### Exercise directions
Set down, please, exactly the lines below that run from the line with "Generate a Blender" to the line with "COL = SC.collection", both lines included.

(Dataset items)
══════
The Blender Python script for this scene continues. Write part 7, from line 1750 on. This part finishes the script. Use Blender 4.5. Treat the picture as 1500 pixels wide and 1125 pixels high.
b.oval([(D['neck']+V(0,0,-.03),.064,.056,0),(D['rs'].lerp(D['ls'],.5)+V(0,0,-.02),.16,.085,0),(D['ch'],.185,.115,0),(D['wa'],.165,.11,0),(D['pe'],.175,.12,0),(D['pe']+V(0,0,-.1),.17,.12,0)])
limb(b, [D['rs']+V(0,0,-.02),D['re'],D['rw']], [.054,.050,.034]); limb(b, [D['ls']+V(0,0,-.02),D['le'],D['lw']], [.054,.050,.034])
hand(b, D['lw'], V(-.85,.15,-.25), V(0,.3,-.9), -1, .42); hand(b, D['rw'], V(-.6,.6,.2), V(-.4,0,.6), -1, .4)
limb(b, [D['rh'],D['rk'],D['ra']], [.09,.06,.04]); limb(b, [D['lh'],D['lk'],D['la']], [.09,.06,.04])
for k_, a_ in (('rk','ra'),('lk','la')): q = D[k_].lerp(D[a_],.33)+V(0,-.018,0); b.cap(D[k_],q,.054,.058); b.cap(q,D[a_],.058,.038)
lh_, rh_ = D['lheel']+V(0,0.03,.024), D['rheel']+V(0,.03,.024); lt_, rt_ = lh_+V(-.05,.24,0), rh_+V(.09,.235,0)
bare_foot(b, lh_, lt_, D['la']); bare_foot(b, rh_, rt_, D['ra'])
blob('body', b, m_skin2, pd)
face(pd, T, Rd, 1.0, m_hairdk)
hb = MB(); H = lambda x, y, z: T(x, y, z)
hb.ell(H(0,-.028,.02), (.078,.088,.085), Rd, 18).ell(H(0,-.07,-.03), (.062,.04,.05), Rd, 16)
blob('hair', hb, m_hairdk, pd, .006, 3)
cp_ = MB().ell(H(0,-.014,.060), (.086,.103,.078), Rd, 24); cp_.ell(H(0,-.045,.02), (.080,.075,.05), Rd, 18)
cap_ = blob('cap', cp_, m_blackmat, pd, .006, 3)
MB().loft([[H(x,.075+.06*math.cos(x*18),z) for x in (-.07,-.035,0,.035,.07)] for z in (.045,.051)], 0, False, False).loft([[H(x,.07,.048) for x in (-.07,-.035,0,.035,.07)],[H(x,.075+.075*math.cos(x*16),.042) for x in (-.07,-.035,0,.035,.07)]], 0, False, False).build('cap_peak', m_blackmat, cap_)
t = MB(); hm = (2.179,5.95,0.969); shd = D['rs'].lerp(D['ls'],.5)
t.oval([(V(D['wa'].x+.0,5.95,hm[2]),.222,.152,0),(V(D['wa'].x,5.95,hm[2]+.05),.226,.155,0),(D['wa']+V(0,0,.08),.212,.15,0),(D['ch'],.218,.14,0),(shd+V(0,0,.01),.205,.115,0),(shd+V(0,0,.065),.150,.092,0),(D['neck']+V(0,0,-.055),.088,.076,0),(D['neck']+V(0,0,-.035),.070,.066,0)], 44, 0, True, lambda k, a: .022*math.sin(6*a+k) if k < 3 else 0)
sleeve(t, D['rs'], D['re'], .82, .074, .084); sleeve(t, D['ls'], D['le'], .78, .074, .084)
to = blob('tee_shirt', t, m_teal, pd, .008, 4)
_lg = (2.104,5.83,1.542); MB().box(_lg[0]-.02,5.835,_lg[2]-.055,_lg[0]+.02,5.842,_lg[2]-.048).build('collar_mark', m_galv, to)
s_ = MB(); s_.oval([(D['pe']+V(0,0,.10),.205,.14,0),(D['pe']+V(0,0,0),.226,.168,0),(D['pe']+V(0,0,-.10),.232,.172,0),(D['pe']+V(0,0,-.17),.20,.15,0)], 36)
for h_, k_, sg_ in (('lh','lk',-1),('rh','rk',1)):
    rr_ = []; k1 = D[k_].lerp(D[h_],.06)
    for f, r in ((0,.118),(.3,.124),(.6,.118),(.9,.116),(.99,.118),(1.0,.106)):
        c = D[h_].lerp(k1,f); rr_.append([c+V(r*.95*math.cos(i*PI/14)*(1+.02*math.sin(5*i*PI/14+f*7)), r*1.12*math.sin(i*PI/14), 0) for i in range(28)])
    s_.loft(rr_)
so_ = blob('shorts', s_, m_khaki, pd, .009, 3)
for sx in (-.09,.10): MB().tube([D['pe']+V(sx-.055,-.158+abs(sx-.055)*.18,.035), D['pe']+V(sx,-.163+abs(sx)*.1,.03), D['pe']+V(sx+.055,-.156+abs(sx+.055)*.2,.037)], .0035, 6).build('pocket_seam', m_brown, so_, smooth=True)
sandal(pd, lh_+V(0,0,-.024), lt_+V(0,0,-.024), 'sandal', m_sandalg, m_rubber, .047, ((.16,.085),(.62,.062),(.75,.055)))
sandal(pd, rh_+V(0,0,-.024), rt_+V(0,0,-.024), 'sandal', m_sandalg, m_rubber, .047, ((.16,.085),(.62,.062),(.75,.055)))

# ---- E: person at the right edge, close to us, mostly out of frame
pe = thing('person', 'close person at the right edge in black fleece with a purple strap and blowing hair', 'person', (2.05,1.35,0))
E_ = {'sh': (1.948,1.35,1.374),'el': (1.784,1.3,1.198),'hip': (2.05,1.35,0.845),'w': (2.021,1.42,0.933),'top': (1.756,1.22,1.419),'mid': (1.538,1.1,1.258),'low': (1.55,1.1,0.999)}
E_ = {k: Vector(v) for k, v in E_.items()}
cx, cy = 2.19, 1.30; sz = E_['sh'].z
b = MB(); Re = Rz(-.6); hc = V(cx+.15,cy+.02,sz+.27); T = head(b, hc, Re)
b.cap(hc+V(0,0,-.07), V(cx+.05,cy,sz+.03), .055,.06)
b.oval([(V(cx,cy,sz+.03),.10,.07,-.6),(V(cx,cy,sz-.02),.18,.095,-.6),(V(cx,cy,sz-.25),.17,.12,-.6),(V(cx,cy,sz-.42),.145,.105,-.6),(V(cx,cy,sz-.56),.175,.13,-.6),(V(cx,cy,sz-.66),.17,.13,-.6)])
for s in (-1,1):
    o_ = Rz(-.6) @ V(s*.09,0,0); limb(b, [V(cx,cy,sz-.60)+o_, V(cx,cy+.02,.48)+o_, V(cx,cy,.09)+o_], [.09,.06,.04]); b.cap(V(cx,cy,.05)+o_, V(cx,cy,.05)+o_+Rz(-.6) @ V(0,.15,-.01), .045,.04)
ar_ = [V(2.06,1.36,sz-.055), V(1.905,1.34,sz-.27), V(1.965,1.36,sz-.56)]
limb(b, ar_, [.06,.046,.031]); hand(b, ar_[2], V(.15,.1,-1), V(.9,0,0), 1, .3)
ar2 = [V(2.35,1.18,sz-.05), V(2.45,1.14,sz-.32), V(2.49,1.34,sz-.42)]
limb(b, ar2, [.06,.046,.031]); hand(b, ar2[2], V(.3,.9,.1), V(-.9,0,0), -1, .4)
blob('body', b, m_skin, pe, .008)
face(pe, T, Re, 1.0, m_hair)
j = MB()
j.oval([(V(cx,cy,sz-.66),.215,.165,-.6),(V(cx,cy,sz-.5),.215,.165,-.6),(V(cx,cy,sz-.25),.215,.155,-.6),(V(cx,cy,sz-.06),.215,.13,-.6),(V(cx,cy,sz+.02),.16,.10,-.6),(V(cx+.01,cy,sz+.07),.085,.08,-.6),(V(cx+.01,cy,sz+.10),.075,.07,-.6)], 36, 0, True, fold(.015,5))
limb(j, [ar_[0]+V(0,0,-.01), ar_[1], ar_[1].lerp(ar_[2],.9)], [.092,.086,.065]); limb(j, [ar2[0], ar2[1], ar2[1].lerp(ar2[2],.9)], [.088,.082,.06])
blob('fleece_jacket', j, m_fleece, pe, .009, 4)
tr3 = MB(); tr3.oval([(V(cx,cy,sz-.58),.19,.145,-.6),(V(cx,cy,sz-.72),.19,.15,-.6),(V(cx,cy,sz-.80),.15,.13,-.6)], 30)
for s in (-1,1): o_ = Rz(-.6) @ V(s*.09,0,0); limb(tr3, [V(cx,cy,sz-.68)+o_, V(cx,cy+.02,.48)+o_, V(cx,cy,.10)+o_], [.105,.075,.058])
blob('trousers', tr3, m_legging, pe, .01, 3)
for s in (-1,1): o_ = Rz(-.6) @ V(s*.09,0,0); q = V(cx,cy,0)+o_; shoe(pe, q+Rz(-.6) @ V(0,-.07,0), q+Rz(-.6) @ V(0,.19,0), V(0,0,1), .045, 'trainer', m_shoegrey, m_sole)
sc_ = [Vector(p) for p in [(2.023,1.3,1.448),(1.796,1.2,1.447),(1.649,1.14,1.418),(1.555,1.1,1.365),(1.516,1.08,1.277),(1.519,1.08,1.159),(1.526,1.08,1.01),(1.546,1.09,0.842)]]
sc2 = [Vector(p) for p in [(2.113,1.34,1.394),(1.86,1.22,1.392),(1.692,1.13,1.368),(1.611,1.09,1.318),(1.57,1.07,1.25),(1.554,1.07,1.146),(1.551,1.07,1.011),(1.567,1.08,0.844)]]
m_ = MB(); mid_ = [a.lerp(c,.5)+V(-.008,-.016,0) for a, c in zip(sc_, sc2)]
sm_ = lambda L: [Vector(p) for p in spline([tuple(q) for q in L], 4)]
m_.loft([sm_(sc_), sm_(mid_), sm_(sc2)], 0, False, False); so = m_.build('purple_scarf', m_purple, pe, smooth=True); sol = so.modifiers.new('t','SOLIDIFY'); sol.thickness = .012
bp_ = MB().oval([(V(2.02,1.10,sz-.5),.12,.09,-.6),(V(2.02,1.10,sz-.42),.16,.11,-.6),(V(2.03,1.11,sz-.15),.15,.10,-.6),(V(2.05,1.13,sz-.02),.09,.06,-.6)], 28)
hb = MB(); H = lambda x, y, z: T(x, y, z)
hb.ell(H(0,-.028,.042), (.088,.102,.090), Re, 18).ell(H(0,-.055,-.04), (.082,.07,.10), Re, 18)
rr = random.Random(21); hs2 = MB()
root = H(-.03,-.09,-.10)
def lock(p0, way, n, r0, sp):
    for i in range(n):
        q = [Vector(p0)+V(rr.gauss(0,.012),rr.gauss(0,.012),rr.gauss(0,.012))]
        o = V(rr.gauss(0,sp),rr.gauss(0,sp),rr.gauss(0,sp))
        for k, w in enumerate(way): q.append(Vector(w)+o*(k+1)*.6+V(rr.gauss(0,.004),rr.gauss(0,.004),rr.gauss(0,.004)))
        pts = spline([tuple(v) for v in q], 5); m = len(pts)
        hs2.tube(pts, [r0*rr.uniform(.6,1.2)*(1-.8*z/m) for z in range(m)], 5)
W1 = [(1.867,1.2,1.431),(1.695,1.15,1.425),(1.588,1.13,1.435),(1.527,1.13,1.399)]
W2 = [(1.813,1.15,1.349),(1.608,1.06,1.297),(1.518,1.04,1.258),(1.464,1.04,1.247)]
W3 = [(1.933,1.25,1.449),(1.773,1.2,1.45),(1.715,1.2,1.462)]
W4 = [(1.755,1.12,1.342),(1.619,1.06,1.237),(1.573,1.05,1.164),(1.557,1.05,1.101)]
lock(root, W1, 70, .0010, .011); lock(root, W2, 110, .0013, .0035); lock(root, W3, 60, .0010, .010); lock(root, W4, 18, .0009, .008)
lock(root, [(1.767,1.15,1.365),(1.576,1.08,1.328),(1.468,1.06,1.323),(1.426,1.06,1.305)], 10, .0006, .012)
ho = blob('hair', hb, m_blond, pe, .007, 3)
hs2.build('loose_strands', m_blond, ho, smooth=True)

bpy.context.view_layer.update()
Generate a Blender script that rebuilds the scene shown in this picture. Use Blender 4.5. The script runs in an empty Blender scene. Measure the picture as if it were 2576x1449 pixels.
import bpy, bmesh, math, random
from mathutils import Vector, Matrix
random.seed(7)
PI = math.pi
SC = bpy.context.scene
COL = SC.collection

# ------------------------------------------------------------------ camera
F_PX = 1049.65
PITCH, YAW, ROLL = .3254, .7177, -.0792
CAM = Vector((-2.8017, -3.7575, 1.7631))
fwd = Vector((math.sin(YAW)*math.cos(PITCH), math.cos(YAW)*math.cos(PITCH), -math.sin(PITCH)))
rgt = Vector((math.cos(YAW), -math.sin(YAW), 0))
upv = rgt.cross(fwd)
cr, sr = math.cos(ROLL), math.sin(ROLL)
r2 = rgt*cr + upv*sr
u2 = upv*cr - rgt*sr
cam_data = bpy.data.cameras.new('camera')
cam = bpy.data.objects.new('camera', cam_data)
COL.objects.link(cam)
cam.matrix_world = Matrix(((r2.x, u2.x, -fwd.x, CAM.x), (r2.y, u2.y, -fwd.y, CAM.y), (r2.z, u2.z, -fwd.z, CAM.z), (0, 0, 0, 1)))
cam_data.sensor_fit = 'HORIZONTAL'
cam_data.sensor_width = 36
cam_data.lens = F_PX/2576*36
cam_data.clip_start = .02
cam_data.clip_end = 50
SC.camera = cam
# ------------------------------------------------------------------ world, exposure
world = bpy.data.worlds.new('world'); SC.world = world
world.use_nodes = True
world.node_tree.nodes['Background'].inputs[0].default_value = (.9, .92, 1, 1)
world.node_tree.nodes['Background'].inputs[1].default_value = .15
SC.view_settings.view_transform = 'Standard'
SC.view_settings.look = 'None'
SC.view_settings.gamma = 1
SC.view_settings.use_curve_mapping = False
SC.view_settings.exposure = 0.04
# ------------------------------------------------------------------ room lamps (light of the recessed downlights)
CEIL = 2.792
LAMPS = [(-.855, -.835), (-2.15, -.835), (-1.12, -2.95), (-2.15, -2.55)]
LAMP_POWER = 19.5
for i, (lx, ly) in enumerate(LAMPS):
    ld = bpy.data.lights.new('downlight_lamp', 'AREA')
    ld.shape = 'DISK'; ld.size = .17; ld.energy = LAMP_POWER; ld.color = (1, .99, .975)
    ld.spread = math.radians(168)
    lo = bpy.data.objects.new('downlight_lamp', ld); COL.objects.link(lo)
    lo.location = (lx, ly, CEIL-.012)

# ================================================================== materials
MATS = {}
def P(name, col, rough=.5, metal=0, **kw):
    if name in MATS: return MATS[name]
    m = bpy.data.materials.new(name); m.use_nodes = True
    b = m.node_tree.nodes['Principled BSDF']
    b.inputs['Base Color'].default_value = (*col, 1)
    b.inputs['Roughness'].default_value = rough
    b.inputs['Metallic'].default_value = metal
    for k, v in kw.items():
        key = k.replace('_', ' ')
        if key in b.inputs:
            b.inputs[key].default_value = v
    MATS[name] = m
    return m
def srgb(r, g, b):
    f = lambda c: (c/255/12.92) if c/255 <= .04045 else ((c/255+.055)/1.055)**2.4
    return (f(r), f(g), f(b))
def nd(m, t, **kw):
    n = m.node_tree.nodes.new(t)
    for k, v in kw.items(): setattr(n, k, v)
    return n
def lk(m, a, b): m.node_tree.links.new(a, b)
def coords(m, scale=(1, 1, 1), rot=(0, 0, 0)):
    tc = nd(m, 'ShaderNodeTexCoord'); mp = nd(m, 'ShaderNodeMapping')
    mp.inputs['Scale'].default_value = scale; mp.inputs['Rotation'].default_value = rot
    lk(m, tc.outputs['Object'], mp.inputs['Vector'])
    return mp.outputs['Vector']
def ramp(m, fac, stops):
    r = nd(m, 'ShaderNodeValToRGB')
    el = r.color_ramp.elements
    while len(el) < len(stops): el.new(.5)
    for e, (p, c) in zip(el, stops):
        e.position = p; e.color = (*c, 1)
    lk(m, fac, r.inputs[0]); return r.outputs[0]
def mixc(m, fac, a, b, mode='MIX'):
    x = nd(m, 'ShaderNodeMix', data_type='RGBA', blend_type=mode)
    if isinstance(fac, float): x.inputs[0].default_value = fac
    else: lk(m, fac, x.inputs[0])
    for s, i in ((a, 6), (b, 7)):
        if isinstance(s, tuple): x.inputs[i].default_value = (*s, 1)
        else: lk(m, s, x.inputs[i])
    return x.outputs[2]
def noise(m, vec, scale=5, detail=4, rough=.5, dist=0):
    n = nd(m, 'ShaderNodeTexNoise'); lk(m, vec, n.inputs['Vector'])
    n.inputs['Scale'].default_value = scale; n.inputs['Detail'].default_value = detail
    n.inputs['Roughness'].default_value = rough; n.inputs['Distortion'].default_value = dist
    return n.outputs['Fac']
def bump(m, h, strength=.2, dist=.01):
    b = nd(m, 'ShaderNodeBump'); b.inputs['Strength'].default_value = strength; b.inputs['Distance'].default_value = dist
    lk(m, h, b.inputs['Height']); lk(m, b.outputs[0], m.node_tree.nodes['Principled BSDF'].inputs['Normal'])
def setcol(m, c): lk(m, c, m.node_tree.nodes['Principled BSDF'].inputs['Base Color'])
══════
### Result of this task
Generate a Blender script that rebuilds the scene shown in this picture. Use Blender 4.5. The script runs in an empty Blender scene. Measure the picture as if it were 2576x1449 pixels.
import bpy, bmesh, math, random
from mathutils import Vector, Matrix
random.seed(7)
PI = math.pi
SC = bpy.context.scene
COL = SC.collection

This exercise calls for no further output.